So let's talk a little bit about intellectual humility and belief revision.
We've established that explanation has a unique benefit on learning.
An explanation is part of this process,
and we know that revising beliefs or revising
explanation is at the core of intellectual humility.
After all, in order to be humble about what you know,
you have to be willing to be wrong.
You have to be willing to revise your beliefs.
Now, examining constraints on explanation I think
provides insight into the process of belief revision.
What kinds of context and information motivate children to revise their beliefs?
And this is a crucial part of understanding how
the development of intellectual humility proceeds.
So we know from Karl Popper
that observation is always selection.
It means a chosen object, a definite task,
an interest, a point of view, a problem.
When we generate an explanation,
we're always looking to explain something in particular.
We're not interested in explaining everything.
So a big part of what I want to understand and what I've
studied is what motivates children to explain,
what piques their curiosity?
This is crucial to understand how to get children to revise their beliefs.
We have to get them to engage in understanding in the first place.
We know that explanation is a selective process.
We also know that like adults,
children aren't interested in explaining everything.
They're not curious about everything.
Children are much more curious about some things than others.
And if we want to optimize learning,
it follows that we should know a lot about what children are curious about,
what piques their curiosity and their interest.
And examining what motivates explanation provides insight
into the process of scientific reasoning and belief revision.
So let's talk a little bit about what kinds of events motivate scientific reasoning,
and in particular motivate children to construct explanations.
We know that children explain events that have the potential to teach them something new.
Some particular inconsistency with
prior knowledge triggers childrens' explanatory reasoning.
Children are much more interested in explaining an
inconsistent versus consistent outcome.
And the quality of their explanations, sophistication of that explanation
for an inconsistent outcome is greater than for a consistent outcome.
We've also shown that children's explanations guide their exploratory behavior.
So the way children explain outcomes influences the sorts of behaviors that
they engage in to test whether their explanations are accurate or not.
We know that children preferentially
explore inconsistent outcomes that they have explained.
So there's a dynamic process between explanation and further exploration.
So I think explaining inconsistency is in fact a really crucial mechanism for learning.
Inconsistent outcomes pique children's curiosity,
motivate children to generate explanations which subsequently
guide their exploration and hypothesis testing behavior.
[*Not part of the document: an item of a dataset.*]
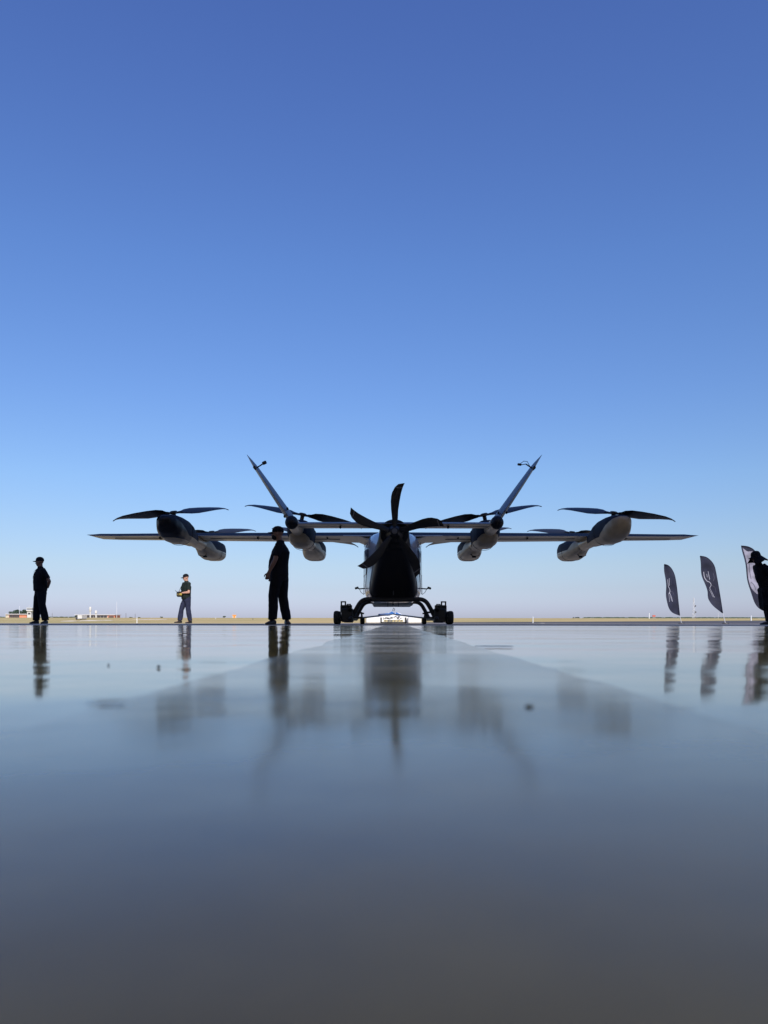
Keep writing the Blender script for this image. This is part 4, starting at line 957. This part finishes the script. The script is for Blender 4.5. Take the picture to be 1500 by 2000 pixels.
# long low building
b2 = empty('long_building', (at(188, 1203, 730).x, 730, base_z(730))); tag(b2, 'long low dark fronted building with orange end wall behind the white water tanks', 'building')
g = MB(); slab(g, 148, 210, 1202, ZB+.5, 730, 15); g.build('wall', M['bldg_white'], b2, smooth=False)
g = MB(); slab(g, 210, 224, 1202.2, ZB+.5, 729.5, 15); g.build('end_wall', M['bldg_orange'], b2, smooth=False)
g = MB(); slab(g, 145, 225, 1200.8, 1202, 728.5, 18); g.build('roof', M['roof'], b2, smooth=False)
for k in range(9): g = MB(); slab(g, 150+k*6.6, 155.8+k*6.6, 1202.6, ZB-.3, 729.6, .3); g.build('window', M['bldg_dark'], b2, smooth=False)
g = MB(); slab(g, 212, 222, 1204.2, ZB-1, 729.2, .3); g.build('window', M['bldg_dark'], b2, smooth=False)
# water tanks
for px, pt, wd, lb in ((176.3, 1185.5, 2.0, 'taller white cylindrical water tank beside the long low building'), (187.5, 1192.5, 2.0, 'shorter white cylindrical water tank beside the long low building')):
    x = at(px, 0, 712).x; z0 = base_z(712); zt = at(px, pt, 712).z
    o = empty('water_tank', (x, 712, z0)); tag(o, lb, 'water tank', 'white water tanks')
    g = MB(); g.tube([(x, 712, z0), (x, 712, z0+(zt-z0)*.58)], .62, 14); g.build('shaft', M['bldg_white'], o)
    g = MB(); g.tube([(x, 712, z0+(zt-z0)*.55), (x, 712, z0+(zt-z0)*.62), (x, 712, zt-.8), (x, 712, zt-.2), (x, 712, zt)], [.62, 1.05, 1.05, .8, .1], 18); g.build('tank', M['bldg_white'], o)
# white box body truck
d = dist_for(1210.5); o = empty('box_truck', (at(156, 0, d).x, d, base_z(d))); tag(o, 'small white box truck parked in the grass before the long low building', 'truck')
ground_row = HOR-(base_z(d)-CAM_H)*1500/d
def pbox(g, px0, px1, r0, r1, dd, depth):   # r0,r1 = rows above the ground row
    slab(g, px0, px1, ground_row-r1, ground_row-r0, dd, depth)
g = MB(); pbox(g, 151.5, 160, 2.2, 9, d, 3.4); g.build('box', M['bldg_white'], o, smooth=False)
g = MB(); pbox(g, 151.5, 160, .8, 2.2, d+.1, 3); g.build('chassis', M['gear'], o, smooth=False)
g = MB(); pbox(g, 147.5, 151.3, .8, 5.5, d+.2, 2.6); cb = g.build('cab', M['bldg_dark'], o, smooth=False)
for px in (149.5, 158):
    c = at(px, ground_row-.9, d); g = MB(); g.tube([(c.x, d-.1, c.z), (c.x, d+.25, c.z)], .9*d/1500, 14); g.build('wheel', M['rubber'], o)
# pale mounds / kerbs of earth
def mound(px0, px1, row, hrow, label, grp='pale earth banks in the grass'):
    d = dist_for(row); x0, x1 = at(px0, 0, d).x, at(px1, 0, d).x; n = 24; secs = []
    for i in range(n+1):
        t = i/n; x = x0+(x1-x0)*t; h = hrow*d/1500*(math.sin(math.pi*min(1, max(0, t)))**.4)*(.6+.5*noise.noise(Vector((x*.25, row, 0)))+.3)
        h = max(.03, h); secs.append([Vector((x, d-4, base_z(d)-.3)), Vector((x, d-1.2, base_z(d)+h*.8)), Vector((x, d, base_z(d)+h)), Vector((x, d+4, base_z(d)-.1))])
    g = MB(); g.loft(secs); o = g.build('earth_bank', M['earth'], loc=((x0+x1)/2, d, base_z(d))); tag(o, label, 'earth bank', grp)
mound(126, 152, 1213, 1.6, 'pale earth bank left of the white box truck')
mound(161, 196, 1212.4, 2.2, 'long pale earth bank right of the white box truck')
mound(197, 222, 1211.5, 1.2, 'low pale earth bank below the orange end of the long building')
mound(262, 328, 1210, 1.0, 'flat pale earth bank above the left marker post')
mound(1050, 1058, 1215.2, .5, 'tiny pale earth patch right of the right marker post')
# wind T and red board
d = 620.; o = empty('signboard', (at(457.5, 0, d).x, d, base_z(d))); tag(o, 'pale signboard bearing an orange T on the skyline right of the walking man', 'sign')
g = MB(); slab(g, 453.8, 461.2, 1201, 1207.6, d, .4); bd = g.build('board', M['earth'], o, smooth=False)
g = MB(); slab(g, 453.9, 461.1, 1201.1, 1203.4, d-.1, .09); slab(g, 455.8, 459.2, 1203.4, 1207.4, d-.1, .09); g.build('letter', M['orange'], bd, smooth=False)
g = MB(); slab(g, 454.4, 455, 1207.6, 1209.2, d+.1, .2); slab(g, 460, 460.6, 1207.6, 1209.2, d+.1, .2); g.build('post', M['gear'], o, smooth=False)
d = 600.; o = empty('signboard', (at(1277.3, 0, d).x, d, base_z(d))); tag(o, 'small red signboard on the skyline left of the smallest flag', 'sign')
g = MB(); slab(g, 1274.5, 1280.2, 1200.8, 1204.2, d, .4); bd = g.build('board', M['red'], o, smooth=False)
g = MB(); slab(g, 1276, 1278.8, 1201.6, 1203.2, d-.1, .09); g.build('panel', M['bldg_orange'], bd, smooth=False)
g = MB(); slab(g, 1275.4, 1276, 1204.2, 1208.5, d+.1, .2); slab(g, 1278.8, 1279.4, 1204.2, 1208.5, d+.1, .2); g.build('post', M['bldg_white'], o, smooth=False)

# trees and shrubs
def tree(name, px, d, wpx, hpx, label, cat='tree', group=None, leaves=900, ls=.5, seed=1, trunk=True):
    rnd = random.Random(seed); x = at(px, 0, d).x; z0 = base_z(d); Wd = wpx*d/1500/2; Ht = hpx*d/1500
    root = empty(name, (x, d, z0)); tag(root, label, cat, group)
    tz = z0+Ht*(.30 if trunk else .05); g = MB()
    g.tube([(x, d, z0), (x+.1, d, tz), (x, d, z0+Ht*.7)], [Ht*.045, Ht*.03, Ht*.01], 8)
    for k in range(5):
        an = k*1.26; g.tube([(x, d, tz), (x+math.cos(an)*Wd*.5, d+math.sin(an)*Wd*.4, tz+Ht*.35)], [Ht*.02, Ht*.006], 6)
    g.build('trunk' if trunk else 'stem', M['bark'], root)
    cl = []
    for k in range(16):
        an = rnd.uniform(0, 6.28); r_ = rnd.uniform(.1, .72); zz = rnd.uniform(.42, .85)*(1-.35*r_)
        if not trunk: zz *= .75
        cl.append((Vector((x+math.cos(an)*r_*Wd, d+math.sin(an)*r_*Wd*.8, z0+zz*Ht)), rnd.uniform(.2, .36)*min(Wd, Ht*1.2)))
    g = MB()
    for k in range(leaves):
        c, r_ = rnd.choice(cl); v = Vector((rnd.gauss(0, 1), rnd.gauss(0, 1), rnd.gauss(0, 1))).normalized()*r_*rnd.uniform(.6, 1.08); v.z *= .8
        p = c+v; p.z = max(p.z, z0+.05*Ht); q = Vector((rnd.gauss(0, 1), rnd.gauss(0, 1), rnd.gauss(0, 1))).normalized(); u = q.orthogonal().normalized(); s = ls*rnd.uniform(.6, 1.4)
        g.add([p+u*s, p+q.cross(u)*s, p-u*s, p-q.cross(u)*s], [(0, 1, 2, 3)])
    g.build('crown', M['leaf'], root, smooth=False)
tree('tree', 33, 745, 30, 16.5, 'broad dark green tree behind the terminal at far left', leaves=1400, seed=3, group='dark trees by the control tower')
tree('tree', 47, 752, 22, 17.5, 'dark green tree right behind the thin mast and terminal', leaves=1100, seed=5, group='dark trees by the control tower')
tree('tree', 61.5, 748, 14, 16, 'narrow dark green tree right behind the control tower', leaves=700, seed=8, group='dark trees by the control tower')
for i, (px, wp, hp, lb) in enumerate(((96, 7, 2.4, 'low dark shrub just right of the man with hands behind his back'), (106, 6, 2.2, 'second low shrub from the man with hands behind his back'), (113, 5, 1.8, 'third low shrub from the man with hands behind his back'),
        (121, 8, 2.4, 'wide low shrub midway between the left man and the long building'), (130, 6, 2.0, 'low shrub just right of the wide shrub, left of the long building'), (138, 9, 2.8, 'widest skyline shrub beside the dark end of the long building'), (148, 6, 7.0, 'tall dark shrub at the left end of the long building'),
        (255, 9, 1.8, 'flat skyline shrub between the two utility poles'), (272, 6, 1.8, 'small skyline shrub right of the utility poles'), (438, 7, 5.5, 'dark shrub on the skyline left of the orange T sign'), (316, 7, 2.4, 'dark shrub on the earth bank left of the walking man'),
        (1120, 4, 2.0, 'left and smallest of three dark shrubs right of the aircraft'), (1125, 4, 2.6, 'middle of three dark shrubs right of the aircraft'), (1129.5, 5, 3.0, 'right and largest of three dark shrubs right of the aircraft'))):
    tree('shrub', px, 690 if px > 300 else 725, wp, hp, lb, 'shrub', 'shrubs on the skyline', leaves=160, ls=.28, seed=20+i, trunk=False)
# distant dark wood line on the right
rnd = random.Random(4); g = MB()
for k in range(5000):
    px = rnd.uniform(1140, 1560) if k % 5 else rnd.uniform(-60, 150); d = rnd.uniform(2300, 2400); x = at(px, 0, d).x; top_ = (10.7+.5*noise.noise(Vector((px*.08, 0, 0))))*d/1500
    z = rnd.uniform(rise(3000), top_ if px > 1000 else top_*.97); p = Vector((x, d, z)); s = rnd.uniform(.5, 1.1)
    g.add([p+Vector((-s*5, 0, -s*.5)), p+Vector((s*5, .3, -s*.5)), p+Vector((s*4, 0, s*.3)), p+Vector((-s*4, .2, s*.4))], [(0, 1, 2, 3)])
o = g.build('distant_wood', M['leaf'], smooth=False); tag(o, 'thin dark line of far-off trees along the skyline', 'wood', kind='stuff')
This generates new information which feeds
back into the kinds of explanations that they generate,
and the process by which they revise
their explanations in response to inconsistent or new information.
So to do this experimentally,
we control children's expectations and beliefs.
Let me give you an example of how we've done this using novel stimuli- these light boxes.
So to do this what we've done is we present children with outcomes that are
consistent with prior knowledge as well
as outcomes that are inconsistent with their prior knowledge.
We present those outcomes simultaneously to
children and then we ask them why. Why did that happen?
To do this, we use a novel task with novel causal properties and categories.
Now the benefit of this design is that we have
a number of different measures of children's explanation.
We can measure what they explain first,
the content of their explanations,
and how their explanations influence
the kinds of exploratory behaviors that they engage in.
So here's an example of an experimental task that we've used.
We use these novel light boxes,
and novel objects with novel labels.
This is to introduce new information to
children and to prime what their expectations are.
So first we have a training trial.
The TOMA training trial,
and here we put a 'toma' on each of the boxes individually.
And what you see is that tomas appear to activate the box- they turn the light box on.
Next, we have a training trial for 'blickets'.
And here we placed the blicket on each of the objects, again, independently.
And as you can see the blickets do not appear to turn the light box on.
Next, we have a trial where we simultaneously place one toma and one blicket on each box.
As you can see, the toma activates the box exactly as you would expect.
And the blicket does not activate the box.
And we asked the child, why did that happen?
Then there's another trial where once again a toma and a blicket
are placed on each of those boxes simultaneously.
And what you see here is that the blicket does not activate the box,
again totally consistent with what you would expect,
but in this case the toma does not activate the box,
which is inconsistent with your expectation.
And once again we ask the child,
why did that happen?
And following that explanation,
we give them an opportunity to engage directly with the objects.
So once again, we can analyze what they explained first,
the content of their explanations,
and the kinds of hypothesis testing behaviors that
they engage in and their attempt to understand why
that inconsistent outcome doesn't appear to work.
Nothing. This one lighted up,
and this one did not. So that means... What's making this light up?
And what we found is that explanation guides exploratory behavior.
Children preferentially explore inconsistent outcomes they have explained.
Children also are more likely to first explain that inconsistent outcome suggesting
that inconsistency piques children's curiosity and motivates their explanations.
Always, because this needs to be like this.
And this needs to be like that. That's why. Why are the boxes on the wrong way?